J’ai donc demandé une somme d’argent conséquente, car je crois important de sanctionner les partis là où cela fait mal, c'est à dire leur porte-monnaie. Aujourd'hui, le comportement des partis est beaucoup plus dirigé par la recherche d'argent et de financements, que par le sens de leurs actions politiques, ce qui devrait être leur vrai moteur. Une des raisons du vide idéologique de la gauche aujourd'hui est bien à chercher de ce côté-là. Taper là où cela fait mal est la seule garantie que cela produise un petit effet, ou à minima, les pousse à réfléchir sur ce qu'ils font, sur ce qu’ils sont devenus et sur ce qu'ils ne produisent plus.

Pour ma part et en amont de ceux qui ne manqueront pas de dire que je fais tout cela pour l'argent, je me suis engagé à ne pas conserver les sommes issues de ce contentieux. Si la justice me donne raison et m’octroie des réparations financières (ce que j'espère), une fois remboursés de mes frais de justice, je destinerai le restant des sommes à des associations ou à un projet d'intérêt général pour Brest.

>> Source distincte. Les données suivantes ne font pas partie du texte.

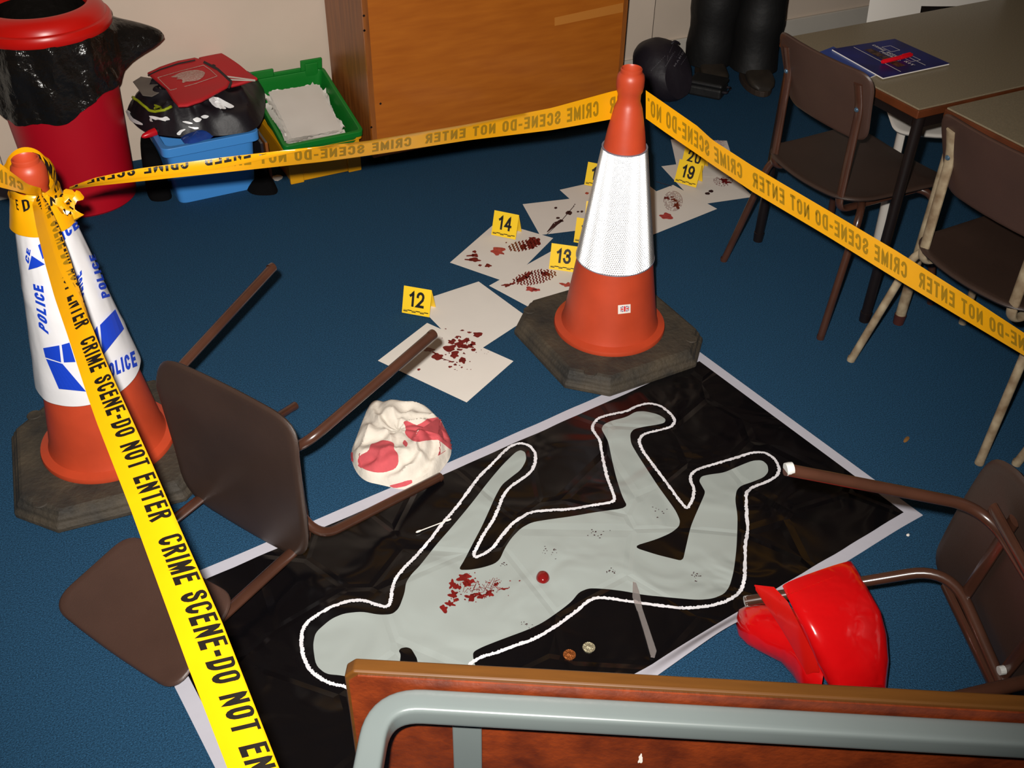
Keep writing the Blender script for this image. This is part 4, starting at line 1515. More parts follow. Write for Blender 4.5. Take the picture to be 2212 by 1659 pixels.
# ================================================================== soft things: heaps of cloth
def mound(name, m, poly, hfun, parent=None, z0=0.001, rings=14, sub=2):
    """a heap over the outline POLY (floor points) with height hfun(x, y, t), t = 0 at the middle, 1 at the edge"""
    P_ = [Vector((p[0], p[1])) for p in poly]
    for _ in range(sub):
        o_ = []
        for i in range(len(P_)):
            a_, b_ = P_[i], P_[(i + 1) % len(P_)]
            o_ += [a_ * 0.75 + b_ * 0.25, a_ * 0.25 + b_ * 0.75]
        P_ = o_
    c = sum(P_, Vector((0, 0))) / len(P_)
    rows = []
    for k in range(rings + 1):
        s_ = 1 - (1 - k / rings) ** 1.7 if k else 0.0
        s_ = k / rings
        row = []
        for p in P_:
            q = c + (p - c) * max(s_, 0.002)
            row.append((q.x, q.y, z0 + hfun(q.x, q.y, s_)))
        rows.append(row)
    rows.append([(c.x + (p.x - c.x) * 0.96, c.y + (p.y - c.y) * 0.96, z0) for p in P_])
    return MB().rings(rows).build(name, m, parent, smooth=True)


def folds(x, y, amp, s=1.0, seed=0.0):
    a = nz(x, y, seed, 9 * s) + 0.5 * nz(x, y, seed + 4, 21 * s)
    r = 1 - abs(nz(x, y, seed + 9, 13 * s)) * 2
    return amp * (0.6 * a + 0.5 * max(0, r) ** 3)


SH = [at(x, y) for x, y in ((748, 975), (765, 940), (790, 880), (822, 878), (870, 884), (920, 885), (960, 912), (978, 955), (975, 985), (955, 1010), (930, 1040), (870, 1060), (820, 1048), (775, 1040), (752, 1010))]
for p in SH:
    p.y -= 0.0
sc_ = Vector((0, 0, 0))
SHP = []
cshx = sum(p.x for p in SH) / len(SH)
cshy = sum(p.y for p in SH) / len(SH)
shh = lambda x, y, t: (0.040 * (1 - t ** 3.2) + 0.014) * (1 - smoothstep(0.94, 1.0, t) * 0.75) + folds(x, y, 0.024, 0.85) * (1 - t ** 6) + 0.010 * max(0, 1 - abs(nz(x, y, 5, 12)) * 5) * (1 - t ** 4) + 0.0045 * math.sin(9 * math.atan2(y - cshy, x - cshx) + 14 * t + 5 * nz(x, y, 1, 9)) * t * (1 - t ** 8) * 2
for p in SH:
    SHP.append((p.x - (p.x - cshx) * 0.06, p.y - 0.012))
shirt = mound('shirt', M['shirt'], SHP, shh, None, 0.004, 34, 3)
tag(shirt, 'crumpled off-white shirt with pink red stains at the edge of the mat', 'shirt')


def on_shirt(px, py):
    """where the sight line meets the shirt's top"""
    d = ray(px, py)
    for k in range(260):
        t = (0.13 - k * 0.0005 - CAMZ) / d.z
        p = CP + d * t
        dx, dy = p.x - cshx, p.y - (cshy - 0.012)
        tt_ = min(1, math.hypot(dx, dy) / 0.135)
        if p.z <= 0.004 + SHZ(p.x, p.y):
            return p + Vector((0, 0, 0.0016)) - d * 0.002
    return p


from mathutils.bvhtree import BVHTree


def bvh_of(o):
    me = o.data
    return BVHTree.FromPolygons([o.matrix_world @ v.co for v in me.vertices], [list(p.vertices) for p in me.polygons])


def drape(o, e=0.0012):
    """sight line -> point just above the surface of o"""
    bv = bvh_of(o)

    def fn(px, py):
        d = ray(px, py).normalized()
        hit = bv.ray_cast(CP, d)
        if hit[0] is None:
            near = bv.find_nearest(CP + d * 2.2)
            q = CP + d * ((near[0] - CP).dot(d))
            near = bv.find_nearest(q)
            return near[0] + near[1] * e
        n_ = hit[1] if hit[1].dot(d) < 0 else -hit[1]
        return hit[0] + n_ * e
    return fn


bpy.context.view_layer.update()
ds = drape(shirt, 0.0022)


def patch(poly, fn, n_=16):
    """an outlined stain laid on a surface, with inner rings so that it follows the folds"""
    pl_ = mid(chaikin(poly, 1), 2)
    cx = sum(p[0] for p in pl_) / len(pl_)
    cy = sum(p[1] for p in pl_) / len(pl_)
    mb = MB()
    rows = [[fn(cx + (x - cx) * k / n_, cy + (y - cy) * k / n_) for x, y in pl_] for k in range(1, n_ + 1)]
    mb.rings(rows, True, False)
    return mb


zs3 = lambda x, y: (400 + x / 3.352, 840 + y / 3.352)
for poly in ([(1250, 520), (1270, 480), (1330, 450), (1345, 405), (1380, 398), (1430, 375), (1480, 380), (1510, 400), (1510, 440), (1540, 475), (1545, 540), (1520, 580), (1450, 605), (1380, 605), (1320, 590), (1270, 570)],
             [(1580, 240), (1620, 235), (1670, 270), (1720, 240), (1760, 215), (1830, 205), (1860, 240), (1890, 300), (1925, 370), (1940, 410), (1915, 450), (1890, 380), (1830, 370), (1760, 375), (1680, 390), (1620, 365), (1590, 330), (1600, 290)],
             [(1170, 490), (1200, 455), (1215, 470), (1212, 520), (1190, 545), (1170, 530)],
             [(1475, 700), (1530, 685), (1600, 665), (1640, 660), (1645, 680), (1590, 705), (1520, 718)],
             [(1575, 400), (1590, 370), (1615, 400), (1600, 430)]):
    patch([zs3(*p) for p in poly], ds).build('red_stain', M['stain'], shirt, smooth=True)

# ------------------------------------------------------------------ bits lying on the mat and carpet
cb = thing('cotton_bud', 'white cotton bud lying on the black mat beside the chalk arm', 'cotton bud', at(930, 1137, 0.004))
inv = cb.matrix_world.inverted()
a, b = at(901, 1149, 0.0065), at(972, 1122, 0.0065)
MB().tube([inv @ a, inv @ b], 0.0012, 8).build('stick', M['paper'], cb)
for p, q in ((a, b), (b, a)):
    d = (q - p).normalized()
    MB().tube([inv @ (p + d * k) for k in (-0.003, 0, 0.006, 0.011)], 0.002, 10, rr=[0.0009, 0.0024, 0.0024, 0.0012]).build('cotton_tip', M['paper'], cb, smooth=True)
for px, py, mm, lab in ((1230, 1415, 'copper', 'copper coin on the black mat beside the tipped table edge'), (1272, 1399, 'nickel', 'silver coin on the black mat near the copper one')):
    c = thing('coin', lab, 'coin', at(px, py, 0.0031))
    MB().lathe([(0.0001, 0), (0.0125, 0), (0.0128, 0.0008), (0.0125, 0.0017), (0.0112, 0.0017), (0.011, 0.0014), (0.0001, 0.0014)], 28).build('disc', M[mm], c, smooth=True)
    MB().lathe([(0.0001, 0.0022), (0.004, 0.0021), (0.0055, 0.0014)], 14, (0.0005, 0.001, 0)).build('raised_portrait', M[mm], c, smooth=True)
gel = mound('gel_drop', M['bloodgel'], [at(x, y) for x, y in ((1158, 1246), (1165, 1238), (1178, 1238), (1187, 1246), (1187, 1257), (1177, 1265), (1165, 1263), (1158, 1256))], lambda x, y, t: 0.011 * math.sqrt(max(0, 1 - t * t)) + 0.0006, None, 0.0046, 8, 2)
tag(gel, 'round glossy red blood drop on the pale body shape of the mat', 'blood drop')
kn = thing('plastic_knife', 'clear plastic knife lying on the black mat above the coins', 'knife', at(1390, 1340, 0.0045))
inv = kn.matrix_world.inverted()


def kpoly(nm, pts_, h):
    g_ = MB()
    P_ = [inv @ at(x, y, 0.0046) for x, y in pts_]
    g_.rings([[p for p in P_], [p + Vector((0, 0, h)) for p in P_]])
    return g_.build(nm, M['clear'], kn)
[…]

Faire don de cet argent à une cause collective sera aligné à la raison d'être de mon engagement en politique et sera pour moi, la plus belle façon de réparer le préjudice moral que j’ai subi.

À l’opposé de ce que toutes ces affaires révèlent, je crois important de porter une action désintéressée financièrement. J’ai un métier qui m’apporte tout ce dont j’ai besoin. Je ne cherche pas à faire d'argent sur cette pathétique affaire. J’agis juste au titre d’un engagement politique qui se poursuit différemment, pour une quête de plus d’éthique et de probité en politique.